(Task brief) Please give back word for word the lines below, from the first one through the one with "lb.build('lettering', M['ink'], t, smooth=0)".
────────────────────────────────────────
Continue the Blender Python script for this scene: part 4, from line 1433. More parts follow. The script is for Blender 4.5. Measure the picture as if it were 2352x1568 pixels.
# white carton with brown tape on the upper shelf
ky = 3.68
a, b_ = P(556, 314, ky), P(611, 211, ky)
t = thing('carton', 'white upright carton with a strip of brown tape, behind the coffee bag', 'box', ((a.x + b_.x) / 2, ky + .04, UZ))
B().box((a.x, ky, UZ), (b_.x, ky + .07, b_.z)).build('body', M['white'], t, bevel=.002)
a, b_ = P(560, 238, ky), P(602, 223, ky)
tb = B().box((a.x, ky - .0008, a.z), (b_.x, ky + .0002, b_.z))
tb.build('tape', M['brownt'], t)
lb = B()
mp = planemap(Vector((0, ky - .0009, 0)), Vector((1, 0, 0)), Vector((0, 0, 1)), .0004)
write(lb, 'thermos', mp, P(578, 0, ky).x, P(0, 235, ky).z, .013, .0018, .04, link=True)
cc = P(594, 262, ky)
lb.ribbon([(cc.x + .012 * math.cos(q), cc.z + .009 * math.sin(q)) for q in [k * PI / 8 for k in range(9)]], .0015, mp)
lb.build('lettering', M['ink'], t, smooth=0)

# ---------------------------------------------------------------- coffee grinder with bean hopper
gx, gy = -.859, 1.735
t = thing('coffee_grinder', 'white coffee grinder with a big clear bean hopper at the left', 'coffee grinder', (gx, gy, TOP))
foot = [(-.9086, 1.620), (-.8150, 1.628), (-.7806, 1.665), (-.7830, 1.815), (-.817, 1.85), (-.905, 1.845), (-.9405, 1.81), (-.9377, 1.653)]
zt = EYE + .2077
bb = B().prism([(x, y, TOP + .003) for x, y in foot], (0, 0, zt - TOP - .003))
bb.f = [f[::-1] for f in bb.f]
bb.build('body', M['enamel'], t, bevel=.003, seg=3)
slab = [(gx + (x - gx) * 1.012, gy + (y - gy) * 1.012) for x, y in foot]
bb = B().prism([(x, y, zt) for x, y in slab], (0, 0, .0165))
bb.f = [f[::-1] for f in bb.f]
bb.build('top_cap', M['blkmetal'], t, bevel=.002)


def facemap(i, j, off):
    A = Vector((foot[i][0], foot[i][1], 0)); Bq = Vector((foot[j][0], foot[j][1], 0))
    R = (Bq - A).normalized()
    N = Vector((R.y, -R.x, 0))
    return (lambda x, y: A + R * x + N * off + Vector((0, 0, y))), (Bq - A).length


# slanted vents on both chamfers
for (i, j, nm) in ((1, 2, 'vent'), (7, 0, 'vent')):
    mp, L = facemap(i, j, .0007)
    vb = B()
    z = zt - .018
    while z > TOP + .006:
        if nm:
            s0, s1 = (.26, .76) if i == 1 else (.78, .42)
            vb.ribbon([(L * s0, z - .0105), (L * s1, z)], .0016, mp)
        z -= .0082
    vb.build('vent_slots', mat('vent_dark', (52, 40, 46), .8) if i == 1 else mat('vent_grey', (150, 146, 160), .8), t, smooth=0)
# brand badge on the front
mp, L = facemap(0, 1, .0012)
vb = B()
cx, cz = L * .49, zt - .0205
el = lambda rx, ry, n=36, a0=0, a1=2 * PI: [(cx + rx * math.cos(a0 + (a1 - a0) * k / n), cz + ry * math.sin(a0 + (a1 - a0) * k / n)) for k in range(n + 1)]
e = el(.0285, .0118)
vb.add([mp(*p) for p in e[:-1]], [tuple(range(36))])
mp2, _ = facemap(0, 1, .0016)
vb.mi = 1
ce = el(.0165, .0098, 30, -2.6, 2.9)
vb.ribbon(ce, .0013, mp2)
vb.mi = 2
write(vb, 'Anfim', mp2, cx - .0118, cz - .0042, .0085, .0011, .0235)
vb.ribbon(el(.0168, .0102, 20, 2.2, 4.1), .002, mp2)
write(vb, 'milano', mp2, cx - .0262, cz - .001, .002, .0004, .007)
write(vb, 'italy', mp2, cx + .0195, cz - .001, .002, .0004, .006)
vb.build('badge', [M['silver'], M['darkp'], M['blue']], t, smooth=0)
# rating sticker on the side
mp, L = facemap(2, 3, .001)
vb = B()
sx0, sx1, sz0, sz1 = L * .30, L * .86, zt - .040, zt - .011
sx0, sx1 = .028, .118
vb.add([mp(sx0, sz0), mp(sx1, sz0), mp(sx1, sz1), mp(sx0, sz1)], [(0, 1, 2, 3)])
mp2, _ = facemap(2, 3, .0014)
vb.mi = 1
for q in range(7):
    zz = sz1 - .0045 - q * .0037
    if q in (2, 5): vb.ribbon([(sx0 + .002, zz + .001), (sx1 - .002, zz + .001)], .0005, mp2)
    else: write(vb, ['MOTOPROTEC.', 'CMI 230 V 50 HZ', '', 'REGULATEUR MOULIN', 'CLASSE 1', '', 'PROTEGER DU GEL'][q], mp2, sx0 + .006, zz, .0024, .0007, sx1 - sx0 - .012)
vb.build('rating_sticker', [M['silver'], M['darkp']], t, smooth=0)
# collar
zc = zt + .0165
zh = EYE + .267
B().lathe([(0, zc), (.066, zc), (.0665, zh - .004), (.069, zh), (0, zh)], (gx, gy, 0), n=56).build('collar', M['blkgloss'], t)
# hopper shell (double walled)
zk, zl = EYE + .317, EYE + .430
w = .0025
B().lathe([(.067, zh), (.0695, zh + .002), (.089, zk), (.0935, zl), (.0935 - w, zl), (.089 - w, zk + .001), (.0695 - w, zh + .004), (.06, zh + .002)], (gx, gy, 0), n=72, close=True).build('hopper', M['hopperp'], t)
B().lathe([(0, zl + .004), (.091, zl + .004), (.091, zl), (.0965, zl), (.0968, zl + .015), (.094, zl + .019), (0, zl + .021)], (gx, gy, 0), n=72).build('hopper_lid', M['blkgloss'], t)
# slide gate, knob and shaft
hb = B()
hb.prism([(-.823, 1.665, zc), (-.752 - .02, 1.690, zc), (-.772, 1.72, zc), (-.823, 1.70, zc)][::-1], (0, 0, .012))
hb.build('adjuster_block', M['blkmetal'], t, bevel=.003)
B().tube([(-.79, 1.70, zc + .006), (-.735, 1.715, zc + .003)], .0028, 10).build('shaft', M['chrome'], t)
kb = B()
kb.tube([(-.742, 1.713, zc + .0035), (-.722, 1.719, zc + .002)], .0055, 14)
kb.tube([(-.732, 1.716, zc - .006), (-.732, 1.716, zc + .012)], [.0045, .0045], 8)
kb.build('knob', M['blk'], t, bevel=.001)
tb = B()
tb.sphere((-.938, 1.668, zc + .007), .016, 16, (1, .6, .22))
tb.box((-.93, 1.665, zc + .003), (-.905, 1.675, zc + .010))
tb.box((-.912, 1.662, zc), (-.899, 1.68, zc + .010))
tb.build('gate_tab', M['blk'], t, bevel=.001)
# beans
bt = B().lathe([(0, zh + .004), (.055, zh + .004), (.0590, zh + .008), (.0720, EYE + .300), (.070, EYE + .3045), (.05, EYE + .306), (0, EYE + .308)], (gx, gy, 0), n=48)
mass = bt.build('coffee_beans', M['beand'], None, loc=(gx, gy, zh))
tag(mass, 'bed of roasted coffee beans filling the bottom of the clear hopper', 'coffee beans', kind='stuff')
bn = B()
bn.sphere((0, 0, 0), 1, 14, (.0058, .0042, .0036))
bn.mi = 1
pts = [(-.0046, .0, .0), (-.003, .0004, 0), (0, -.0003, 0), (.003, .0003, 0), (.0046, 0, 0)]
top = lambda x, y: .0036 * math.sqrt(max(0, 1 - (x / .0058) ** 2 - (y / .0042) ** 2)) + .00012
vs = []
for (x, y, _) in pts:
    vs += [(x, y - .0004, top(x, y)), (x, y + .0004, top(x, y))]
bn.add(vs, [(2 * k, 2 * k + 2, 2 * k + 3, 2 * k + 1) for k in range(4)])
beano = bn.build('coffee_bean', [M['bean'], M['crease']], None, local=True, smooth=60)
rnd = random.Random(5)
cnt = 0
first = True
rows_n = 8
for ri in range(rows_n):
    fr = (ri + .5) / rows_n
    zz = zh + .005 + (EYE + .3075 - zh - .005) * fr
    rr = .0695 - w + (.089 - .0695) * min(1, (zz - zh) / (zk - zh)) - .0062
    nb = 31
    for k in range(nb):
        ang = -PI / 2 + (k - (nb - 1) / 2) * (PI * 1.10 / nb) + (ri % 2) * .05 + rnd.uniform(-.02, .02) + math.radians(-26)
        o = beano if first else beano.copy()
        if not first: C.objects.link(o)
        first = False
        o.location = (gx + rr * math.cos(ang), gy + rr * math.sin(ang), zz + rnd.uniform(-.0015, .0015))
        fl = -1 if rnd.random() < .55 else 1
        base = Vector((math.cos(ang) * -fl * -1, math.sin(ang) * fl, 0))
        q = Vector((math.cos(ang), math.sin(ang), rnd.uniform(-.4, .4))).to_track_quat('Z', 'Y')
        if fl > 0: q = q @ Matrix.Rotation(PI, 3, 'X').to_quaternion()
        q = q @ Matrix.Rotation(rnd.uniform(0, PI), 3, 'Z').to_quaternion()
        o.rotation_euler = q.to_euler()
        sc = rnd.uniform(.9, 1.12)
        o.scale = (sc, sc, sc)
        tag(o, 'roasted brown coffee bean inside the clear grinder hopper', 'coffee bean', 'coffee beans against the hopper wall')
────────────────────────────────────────
(The output)
Continue the Blender Python script for this scene: part 4, from line 1433. More parts follow. The script is for Blender 4.5. Measure the picture as if it were 2352x1568 pixels.
# white carton with brown tape on the upper shelf
ky = 3.68
a, b_ = P(556, 314, ky), P(611, 211, ky)
t = thing('carton', 'white upright carton with a strip of brown tape, behind the coffee bag', 'box', ((a.x + b_.x) / 2, ky + .04, UZ))
B().box((a.x, ky, UZ), (b_.x, ky + .07, b_.z)).build('body', M['white'], t, bevel=.002)
a, b_ = P(560, 238, ky), P(602, 223, ky)
tb = B().box((a.x, ky - .0008, a.z), (b_.x, ky + .0002, b_.z))
tb.build('tape', M['brownt'], t)
lb = B()
mp = planemap(Vector((0, ky - .0009, 0)), Vector((1, 0, 0)), Vector((0, 0, 1)), .0004)
write(lb, 'thermos', mp, P(578, 0, ky).x, P(0, 235, ky).z, .013, .0018, .04, link=True)
cc = P(594, 262, ky)
lb.ribbon([(cc.x + .012 * math.cos(q), cc.z + .009 * math.sin(q)) for q in [k * PI / 8 for k in range(9)]], .0015, mp)
lb.build('lettering', M['ink'], t, smooth=0)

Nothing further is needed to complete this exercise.